▶ **Exercise aim**
Copy the records below verbatim, from the first line through the line containing "obj('spot', b, MT['orange'], o, label='small", inclusive, and output nothing else.

▶ **Recorded data**

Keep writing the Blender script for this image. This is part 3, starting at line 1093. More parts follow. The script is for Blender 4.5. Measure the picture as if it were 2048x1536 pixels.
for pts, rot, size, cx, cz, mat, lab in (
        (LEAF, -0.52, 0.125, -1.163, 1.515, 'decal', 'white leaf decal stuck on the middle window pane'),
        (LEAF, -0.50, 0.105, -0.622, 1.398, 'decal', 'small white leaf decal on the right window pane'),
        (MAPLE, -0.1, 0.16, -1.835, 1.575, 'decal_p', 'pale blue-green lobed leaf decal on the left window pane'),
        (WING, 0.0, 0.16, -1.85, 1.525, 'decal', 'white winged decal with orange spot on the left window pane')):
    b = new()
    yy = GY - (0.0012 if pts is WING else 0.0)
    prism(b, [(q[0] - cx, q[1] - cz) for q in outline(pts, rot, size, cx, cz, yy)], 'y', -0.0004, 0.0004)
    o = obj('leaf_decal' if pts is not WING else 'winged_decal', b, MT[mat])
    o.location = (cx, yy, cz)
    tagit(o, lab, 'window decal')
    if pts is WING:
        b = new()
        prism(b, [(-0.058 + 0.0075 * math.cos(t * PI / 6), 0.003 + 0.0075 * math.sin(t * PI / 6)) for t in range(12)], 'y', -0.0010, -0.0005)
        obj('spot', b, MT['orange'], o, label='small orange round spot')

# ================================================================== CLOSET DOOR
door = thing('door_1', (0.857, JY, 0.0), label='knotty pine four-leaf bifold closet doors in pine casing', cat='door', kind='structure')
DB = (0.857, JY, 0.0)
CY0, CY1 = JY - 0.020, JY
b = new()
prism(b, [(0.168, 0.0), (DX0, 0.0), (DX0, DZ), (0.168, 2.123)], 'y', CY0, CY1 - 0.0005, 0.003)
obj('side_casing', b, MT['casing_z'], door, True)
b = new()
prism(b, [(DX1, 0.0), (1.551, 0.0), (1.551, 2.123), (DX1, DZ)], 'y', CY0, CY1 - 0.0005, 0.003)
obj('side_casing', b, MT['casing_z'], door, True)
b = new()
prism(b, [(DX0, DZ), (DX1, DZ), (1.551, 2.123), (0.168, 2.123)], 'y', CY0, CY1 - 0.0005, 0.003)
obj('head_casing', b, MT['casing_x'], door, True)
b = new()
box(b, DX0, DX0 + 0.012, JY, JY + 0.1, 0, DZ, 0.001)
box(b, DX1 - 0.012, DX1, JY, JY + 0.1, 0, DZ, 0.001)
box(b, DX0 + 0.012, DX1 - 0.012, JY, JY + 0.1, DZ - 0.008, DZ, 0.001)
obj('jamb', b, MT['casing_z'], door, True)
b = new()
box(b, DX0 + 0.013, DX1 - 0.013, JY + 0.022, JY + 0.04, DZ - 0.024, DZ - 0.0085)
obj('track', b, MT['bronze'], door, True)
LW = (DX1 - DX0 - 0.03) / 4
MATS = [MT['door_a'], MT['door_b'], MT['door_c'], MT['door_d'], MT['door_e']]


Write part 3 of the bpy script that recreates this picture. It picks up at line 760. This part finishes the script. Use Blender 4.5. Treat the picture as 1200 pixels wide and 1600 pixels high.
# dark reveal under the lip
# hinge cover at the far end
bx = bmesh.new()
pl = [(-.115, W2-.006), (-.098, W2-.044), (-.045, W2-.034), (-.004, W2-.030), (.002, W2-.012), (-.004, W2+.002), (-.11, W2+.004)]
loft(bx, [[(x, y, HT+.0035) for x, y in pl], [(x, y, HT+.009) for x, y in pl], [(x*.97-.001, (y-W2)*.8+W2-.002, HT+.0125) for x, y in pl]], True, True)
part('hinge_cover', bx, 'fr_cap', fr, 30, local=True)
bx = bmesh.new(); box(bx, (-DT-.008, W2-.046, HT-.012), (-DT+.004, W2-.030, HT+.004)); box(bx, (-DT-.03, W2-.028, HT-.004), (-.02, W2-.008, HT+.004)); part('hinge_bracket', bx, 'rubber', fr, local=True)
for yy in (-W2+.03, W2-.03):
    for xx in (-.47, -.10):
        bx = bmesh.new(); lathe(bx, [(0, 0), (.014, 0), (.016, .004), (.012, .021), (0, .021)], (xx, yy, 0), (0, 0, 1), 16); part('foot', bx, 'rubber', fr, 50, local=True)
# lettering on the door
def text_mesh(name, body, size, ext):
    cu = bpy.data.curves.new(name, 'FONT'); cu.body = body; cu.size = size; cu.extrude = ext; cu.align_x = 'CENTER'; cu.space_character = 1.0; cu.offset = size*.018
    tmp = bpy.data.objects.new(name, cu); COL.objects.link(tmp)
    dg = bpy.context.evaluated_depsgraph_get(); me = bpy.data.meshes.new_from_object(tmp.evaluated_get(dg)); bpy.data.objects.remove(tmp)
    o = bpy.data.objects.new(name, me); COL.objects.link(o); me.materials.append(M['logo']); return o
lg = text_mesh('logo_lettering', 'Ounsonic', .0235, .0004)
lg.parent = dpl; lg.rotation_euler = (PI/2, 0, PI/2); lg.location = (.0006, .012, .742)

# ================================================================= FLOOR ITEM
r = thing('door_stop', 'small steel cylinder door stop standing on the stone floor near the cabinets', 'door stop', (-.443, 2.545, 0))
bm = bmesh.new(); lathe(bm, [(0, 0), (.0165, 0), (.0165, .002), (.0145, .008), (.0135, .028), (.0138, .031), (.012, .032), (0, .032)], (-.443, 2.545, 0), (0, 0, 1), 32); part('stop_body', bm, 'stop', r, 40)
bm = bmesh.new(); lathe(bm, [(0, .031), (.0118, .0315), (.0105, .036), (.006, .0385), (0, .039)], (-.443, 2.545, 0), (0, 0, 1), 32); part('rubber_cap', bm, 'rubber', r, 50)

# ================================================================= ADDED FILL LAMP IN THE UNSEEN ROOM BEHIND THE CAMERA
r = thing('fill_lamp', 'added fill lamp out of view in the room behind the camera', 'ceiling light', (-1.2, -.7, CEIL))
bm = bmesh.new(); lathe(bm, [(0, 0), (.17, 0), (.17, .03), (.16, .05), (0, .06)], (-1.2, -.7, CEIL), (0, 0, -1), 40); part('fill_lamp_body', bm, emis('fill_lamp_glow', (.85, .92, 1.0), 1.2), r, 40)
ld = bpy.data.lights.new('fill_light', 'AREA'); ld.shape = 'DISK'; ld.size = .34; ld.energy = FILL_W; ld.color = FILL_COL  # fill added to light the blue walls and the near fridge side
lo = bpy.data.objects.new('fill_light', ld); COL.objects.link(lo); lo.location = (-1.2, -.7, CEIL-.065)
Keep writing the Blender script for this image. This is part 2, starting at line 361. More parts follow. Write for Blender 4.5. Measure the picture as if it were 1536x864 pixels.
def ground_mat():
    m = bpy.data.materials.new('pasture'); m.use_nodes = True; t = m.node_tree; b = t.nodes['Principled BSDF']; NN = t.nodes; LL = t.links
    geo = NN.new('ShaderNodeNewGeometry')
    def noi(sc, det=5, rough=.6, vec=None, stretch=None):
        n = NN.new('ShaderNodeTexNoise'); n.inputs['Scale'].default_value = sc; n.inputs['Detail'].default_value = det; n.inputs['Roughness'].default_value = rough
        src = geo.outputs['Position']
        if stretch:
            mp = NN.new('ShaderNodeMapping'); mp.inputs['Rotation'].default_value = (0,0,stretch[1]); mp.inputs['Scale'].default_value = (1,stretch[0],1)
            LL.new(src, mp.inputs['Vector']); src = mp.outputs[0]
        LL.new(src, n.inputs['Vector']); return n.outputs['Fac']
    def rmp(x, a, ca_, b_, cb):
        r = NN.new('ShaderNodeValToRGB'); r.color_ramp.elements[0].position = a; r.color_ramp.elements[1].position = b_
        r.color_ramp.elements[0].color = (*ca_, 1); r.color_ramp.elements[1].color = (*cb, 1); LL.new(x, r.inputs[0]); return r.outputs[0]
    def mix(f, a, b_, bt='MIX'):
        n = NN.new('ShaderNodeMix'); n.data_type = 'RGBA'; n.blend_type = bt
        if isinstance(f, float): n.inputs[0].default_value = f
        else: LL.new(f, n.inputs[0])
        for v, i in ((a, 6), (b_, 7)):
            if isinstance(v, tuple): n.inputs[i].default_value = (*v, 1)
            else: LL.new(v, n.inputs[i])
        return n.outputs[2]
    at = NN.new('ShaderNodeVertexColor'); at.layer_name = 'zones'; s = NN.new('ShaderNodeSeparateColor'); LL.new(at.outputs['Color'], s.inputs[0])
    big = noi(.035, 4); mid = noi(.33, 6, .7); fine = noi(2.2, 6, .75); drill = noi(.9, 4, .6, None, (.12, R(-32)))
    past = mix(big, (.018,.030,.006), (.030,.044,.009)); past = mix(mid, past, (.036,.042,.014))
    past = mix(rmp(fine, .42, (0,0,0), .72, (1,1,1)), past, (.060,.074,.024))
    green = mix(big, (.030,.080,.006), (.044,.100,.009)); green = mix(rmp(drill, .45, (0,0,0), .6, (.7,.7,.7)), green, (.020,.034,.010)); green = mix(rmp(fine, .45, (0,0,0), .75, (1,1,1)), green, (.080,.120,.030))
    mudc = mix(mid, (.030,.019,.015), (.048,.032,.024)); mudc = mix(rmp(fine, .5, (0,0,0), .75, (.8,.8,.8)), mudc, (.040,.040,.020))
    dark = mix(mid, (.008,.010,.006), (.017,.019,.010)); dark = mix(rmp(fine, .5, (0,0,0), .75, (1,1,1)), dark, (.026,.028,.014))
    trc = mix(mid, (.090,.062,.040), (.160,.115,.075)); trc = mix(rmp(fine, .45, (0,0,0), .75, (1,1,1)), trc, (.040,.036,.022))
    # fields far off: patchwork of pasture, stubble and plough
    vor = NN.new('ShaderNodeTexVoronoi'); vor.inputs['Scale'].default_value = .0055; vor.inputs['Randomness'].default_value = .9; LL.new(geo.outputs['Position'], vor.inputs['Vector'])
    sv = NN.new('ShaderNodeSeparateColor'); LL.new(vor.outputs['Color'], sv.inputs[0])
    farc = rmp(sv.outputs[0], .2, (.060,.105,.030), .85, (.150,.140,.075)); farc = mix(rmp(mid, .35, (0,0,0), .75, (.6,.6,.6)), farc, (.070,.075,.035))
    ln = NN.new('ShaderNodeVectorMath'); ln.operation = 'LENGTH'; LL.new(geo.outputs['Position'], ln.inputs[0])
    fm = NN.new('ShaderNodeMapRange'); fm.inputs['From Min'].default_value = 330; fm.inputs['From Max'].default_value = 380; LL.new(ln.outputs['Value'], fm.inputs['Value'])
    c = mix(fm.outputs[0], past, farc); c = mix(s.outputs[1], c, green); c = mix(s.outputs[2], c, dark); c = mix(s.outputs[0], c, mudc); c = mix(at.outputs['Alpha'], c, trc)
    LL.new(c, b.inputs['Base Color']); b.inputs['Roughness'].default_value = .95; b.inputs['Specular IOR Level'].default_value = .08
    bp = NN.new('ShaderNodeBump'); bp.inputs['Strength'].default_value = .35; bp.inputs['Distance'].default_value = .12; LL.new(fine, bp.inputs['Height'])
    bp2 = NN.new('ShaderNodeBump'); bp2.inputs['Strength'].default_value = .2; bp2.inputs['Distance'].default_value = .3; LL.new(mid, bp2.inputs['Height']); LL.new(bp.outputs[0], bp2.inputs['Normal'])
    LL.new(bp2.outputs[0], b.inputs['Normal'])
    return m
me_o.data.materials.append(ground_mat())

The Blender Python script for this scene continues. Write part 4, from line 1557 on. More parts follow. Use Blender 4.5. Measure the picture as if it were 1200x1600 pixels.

▶ **In response**
Keep writing the Blender script for this image. This is part 3, starting at line 1093. More parts follow. The script is for Blender 4.5. Measure the picture as if it were 2048x1536 pixels.
for pts, rot, size, cx, cz, mat, lab in (
        (LEAF, -0.52, 0.125, -1.163, 1.515, 'decal', 'white leaf decal stuck on the middle window pane'),
        (LEAF, -0.50, 0.105, -0.622, 1.398, 'decal', 'small white leaf decal on the right window pane'),
        (MAPLE, -0.1, 0.16, -1.835, 1.575, 'decal_p', 'pale blue-green lobed leaf decal on the left window pane'),
        (WING, 0.0, 0.16, -1.85, 1.525, 'decal', 'white winged decal with orange spot on the left window pane')):
    b = new()
    yy = GY - (0.0012 if pts is WING else 0.0)
    prism(b, [(q[0] - cx, q[1] - cz) for q in outline(pts, rot, size, cx, cz, yy)], 'y', -0.0004, 0.0004)
    o = obj('leaf_decal' if pts is not WING else 'winged_decal', b, MT[mat])
    o.location = (cx, yy, cz)
    tagit(o, lab, 'window decal')
    if pts is WING:
        b = new()
        prism(b, [(-0.058 + 0.0075 * math.cos(t * PI / 6), 0.003 + 0.0075 * math.sin(t * PI / 6)) for t in range(12)], 'y', -0.0010, -0.0005)
        obj('spot', b, MT['orange'], o, label='small orange round spot')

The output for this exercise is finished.